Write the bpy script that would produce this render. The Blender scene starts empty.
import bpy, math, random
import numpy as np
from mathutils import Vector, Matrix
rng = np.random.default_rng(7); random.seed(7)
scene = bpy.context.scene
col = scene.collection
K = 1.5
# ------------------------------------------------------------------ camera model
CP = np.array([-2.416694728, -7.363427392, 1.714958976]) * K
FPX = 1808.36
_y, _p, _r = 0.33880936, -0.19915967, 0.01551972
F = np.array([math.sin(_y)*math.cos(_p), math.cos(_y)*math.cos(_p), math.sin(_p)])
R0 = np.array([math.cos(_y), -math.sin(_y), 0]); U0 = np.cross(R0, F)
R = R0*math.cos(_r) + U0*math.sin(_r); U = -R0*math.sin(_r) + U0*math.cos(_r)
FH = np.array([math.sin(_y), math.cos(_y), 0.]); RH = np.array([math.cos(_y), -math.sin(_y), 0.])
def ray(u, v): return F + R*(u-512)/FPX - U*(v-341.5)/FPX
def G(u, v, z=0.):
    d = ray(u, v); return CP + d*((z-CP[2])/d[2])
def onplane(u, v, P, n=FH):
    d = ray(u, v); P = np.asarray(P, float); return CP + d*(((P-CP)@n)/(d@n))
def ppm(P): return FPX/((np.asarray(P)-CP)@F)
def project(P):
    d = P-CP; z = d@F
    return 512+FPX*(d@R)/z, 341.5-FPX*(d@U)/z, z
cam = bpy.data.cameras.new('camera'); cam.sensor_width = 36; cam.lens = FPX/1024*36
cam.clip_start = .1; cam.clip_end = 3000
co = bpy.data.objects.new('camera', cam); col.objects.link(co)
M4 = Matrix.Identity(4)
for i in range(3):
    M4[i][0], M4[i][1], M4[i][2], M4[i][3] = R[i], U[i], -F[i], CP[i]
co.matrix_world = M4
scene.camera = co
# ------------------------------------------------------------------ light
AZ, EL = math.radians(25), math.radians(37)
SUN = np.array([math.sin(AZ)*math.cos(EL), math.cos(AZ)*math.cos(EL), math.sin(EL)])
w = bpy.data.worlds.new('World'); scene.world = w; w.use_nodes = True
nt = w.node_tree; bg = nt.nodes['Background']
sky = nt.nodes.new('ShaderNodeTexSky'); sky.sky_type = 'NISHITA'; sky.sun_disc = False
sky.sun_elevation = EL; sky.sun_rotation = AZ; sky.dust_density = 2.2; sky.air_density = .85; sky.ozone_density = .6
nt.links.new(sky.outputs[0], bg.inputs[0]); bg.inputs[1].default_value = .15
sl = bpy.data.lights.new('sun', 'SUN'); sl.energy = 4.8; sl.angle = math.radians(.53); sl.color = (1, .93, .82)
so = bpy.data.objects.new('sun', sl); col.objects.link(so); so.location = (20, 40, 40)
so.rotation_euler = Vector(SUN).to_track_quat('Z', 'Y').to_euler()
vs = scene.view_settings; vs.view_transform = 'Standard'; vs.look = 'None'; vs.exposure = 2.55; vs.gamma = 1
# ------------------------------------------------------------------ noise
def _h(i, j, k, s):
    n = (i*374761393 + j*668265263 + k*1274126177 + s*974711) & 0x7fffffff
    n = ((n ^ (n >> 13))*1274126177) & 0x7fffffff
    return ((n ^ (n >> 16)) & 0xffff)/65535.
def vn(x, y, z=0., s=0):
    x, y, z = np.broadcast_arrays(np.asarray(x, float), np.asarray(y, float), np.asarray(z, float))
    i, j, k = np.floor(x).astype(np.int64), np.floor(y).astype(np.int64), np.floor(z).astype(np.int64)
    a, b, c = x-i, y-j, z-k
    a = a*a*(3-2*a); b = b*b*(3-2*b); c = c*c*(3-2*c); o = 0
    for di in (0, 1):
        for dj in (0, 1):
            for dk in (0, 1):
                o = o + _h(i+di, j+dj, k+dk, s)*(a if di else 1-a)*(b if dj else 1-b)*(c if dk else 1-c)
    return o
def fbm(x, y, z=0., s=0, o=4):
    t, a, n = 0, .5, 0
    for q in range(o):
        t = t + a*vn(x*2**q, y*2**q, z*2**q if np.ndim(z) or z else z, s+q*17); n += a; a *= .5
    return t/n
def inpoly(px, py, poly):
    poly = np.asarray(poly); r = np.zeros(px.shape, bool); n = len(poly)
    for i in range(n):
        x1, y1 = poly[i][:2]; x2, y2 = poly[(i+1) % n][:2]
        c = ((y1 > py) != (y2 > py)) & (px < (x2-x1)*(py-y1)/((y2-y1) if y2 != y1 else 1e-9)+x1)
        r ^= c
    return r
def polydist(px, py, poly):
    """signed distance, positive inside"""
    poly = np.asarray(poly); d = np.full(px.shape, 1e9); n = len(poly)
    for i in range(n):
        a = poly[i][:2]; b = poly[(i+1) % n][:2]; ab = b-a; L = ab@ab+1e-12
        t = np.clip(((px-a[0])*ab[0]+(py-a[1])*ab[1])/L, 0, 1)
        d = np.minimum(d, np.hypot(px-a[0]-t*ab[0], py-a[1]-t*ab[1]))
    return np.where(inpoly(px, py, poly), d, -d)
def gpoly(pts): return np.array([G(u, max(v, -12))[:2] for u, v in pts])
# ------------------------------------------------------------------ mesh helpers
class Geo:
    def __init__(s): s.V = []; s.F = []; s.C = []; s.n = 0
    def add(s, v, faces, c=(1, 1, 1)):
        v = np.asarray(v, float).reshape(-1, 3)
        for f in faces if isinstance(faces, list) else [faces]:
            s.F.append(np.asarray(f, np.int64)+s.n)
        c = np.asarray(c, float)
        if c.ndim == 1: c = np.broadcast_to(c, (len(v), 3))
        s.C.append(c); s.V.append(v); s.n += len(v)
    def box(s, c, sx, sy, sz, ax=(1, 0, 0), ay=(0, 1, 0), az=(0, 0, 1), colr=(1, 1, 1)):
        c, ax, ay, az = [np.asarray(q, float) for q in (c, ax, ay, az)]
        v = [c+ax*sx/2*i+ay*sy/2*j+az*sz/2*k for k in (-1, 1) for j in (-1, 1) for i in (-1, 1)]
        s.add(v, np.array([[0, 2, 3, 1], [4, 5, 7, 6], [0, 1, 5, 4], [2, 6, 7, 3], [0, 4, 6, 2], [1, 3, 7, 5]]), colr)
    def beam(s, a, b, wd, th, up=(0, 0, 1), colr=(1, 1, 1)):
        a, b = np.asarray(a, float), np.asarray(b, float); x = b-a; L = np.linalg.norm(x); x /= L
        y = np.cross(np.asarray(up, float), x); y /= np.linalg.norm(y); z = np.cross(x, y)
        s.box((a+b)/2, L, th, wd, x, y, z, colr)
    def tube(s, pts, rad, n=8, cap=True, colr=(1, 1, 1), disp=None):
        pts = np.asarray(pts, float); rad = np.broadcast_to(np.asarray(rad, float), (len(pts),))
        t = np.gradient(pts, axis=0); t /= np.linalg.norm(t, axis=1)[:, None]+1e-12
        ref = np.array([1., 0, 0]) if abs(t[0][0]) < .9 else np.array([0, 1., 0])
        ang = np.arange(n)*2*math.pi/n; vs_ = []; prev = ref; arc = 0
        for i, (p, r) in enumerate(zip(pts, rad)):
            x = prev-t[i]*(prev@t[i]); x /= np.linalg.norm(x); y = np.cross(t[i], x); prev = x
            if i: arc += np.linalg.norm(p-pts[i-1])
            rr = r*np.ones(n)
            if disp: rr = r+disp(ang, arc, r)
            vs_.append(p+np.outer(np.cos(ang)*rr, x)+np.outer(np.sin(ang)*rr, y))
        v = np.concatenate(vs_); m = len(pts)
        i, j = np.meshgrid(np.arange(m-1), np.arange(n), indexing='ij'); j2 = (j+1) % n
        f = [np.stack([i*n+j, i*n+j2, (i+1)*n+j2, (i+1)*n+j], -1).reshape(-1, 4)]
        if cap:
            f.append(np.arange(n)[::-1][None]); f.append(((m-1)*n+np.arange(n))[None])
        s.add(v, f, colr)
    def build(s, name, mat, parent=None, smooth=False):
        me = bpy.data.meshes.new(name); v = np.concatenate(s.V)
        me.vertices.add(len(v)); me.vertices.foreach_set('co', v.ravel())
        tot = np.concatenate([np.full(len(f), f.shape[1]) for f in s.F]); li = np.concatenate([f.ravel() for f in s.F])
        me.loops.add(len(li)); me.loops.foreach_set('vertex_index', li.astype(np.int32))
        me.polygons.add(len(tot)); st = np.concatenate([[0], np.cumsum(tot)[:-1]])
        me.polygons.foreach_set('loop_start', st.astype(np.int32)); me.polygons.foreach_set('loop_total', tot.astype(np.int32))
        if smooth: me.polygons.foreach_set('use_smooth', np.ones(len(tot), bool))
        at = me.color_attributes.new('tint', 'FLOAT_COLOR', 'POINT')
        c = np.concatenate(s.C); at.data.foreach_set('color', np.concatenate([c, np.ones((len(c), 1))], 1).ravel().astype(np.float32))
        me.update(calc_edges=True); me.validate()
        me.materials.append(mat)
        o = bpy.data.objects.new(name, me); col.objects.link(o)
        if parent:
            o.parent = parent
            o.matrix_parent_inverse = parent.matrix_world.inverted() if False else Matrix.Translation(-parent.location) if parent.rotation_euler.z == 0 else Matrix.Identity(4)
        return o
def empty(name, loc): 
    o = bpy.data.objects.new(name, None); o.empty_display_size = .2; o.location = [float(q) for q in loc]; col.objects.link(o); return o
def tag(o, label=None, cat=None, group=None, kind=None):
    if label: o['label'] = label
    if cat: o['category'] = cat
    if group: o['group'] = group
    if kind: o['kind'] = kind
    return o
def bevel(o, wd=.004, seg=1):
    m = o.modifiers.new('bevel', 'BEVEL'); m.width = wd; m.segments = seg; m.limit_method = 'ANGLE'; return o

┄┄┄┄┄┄

◆ **Do this**: Copy each line above that contains the string "scene".

◆ **Response**:
Write the bpy script that would produce this render. The Blender scene starts empty.
scene = bpy.context.scene
col = scene.collection
scene.camera = co
w = bpy.data.worlds.new('World'); scene.world = w; w.use_nodes = True
vs = scene.view_settings; vs.view_transform = 'Standard'; vs.look = 'None'; vs.exposure = 2.55; vs.gamma = 1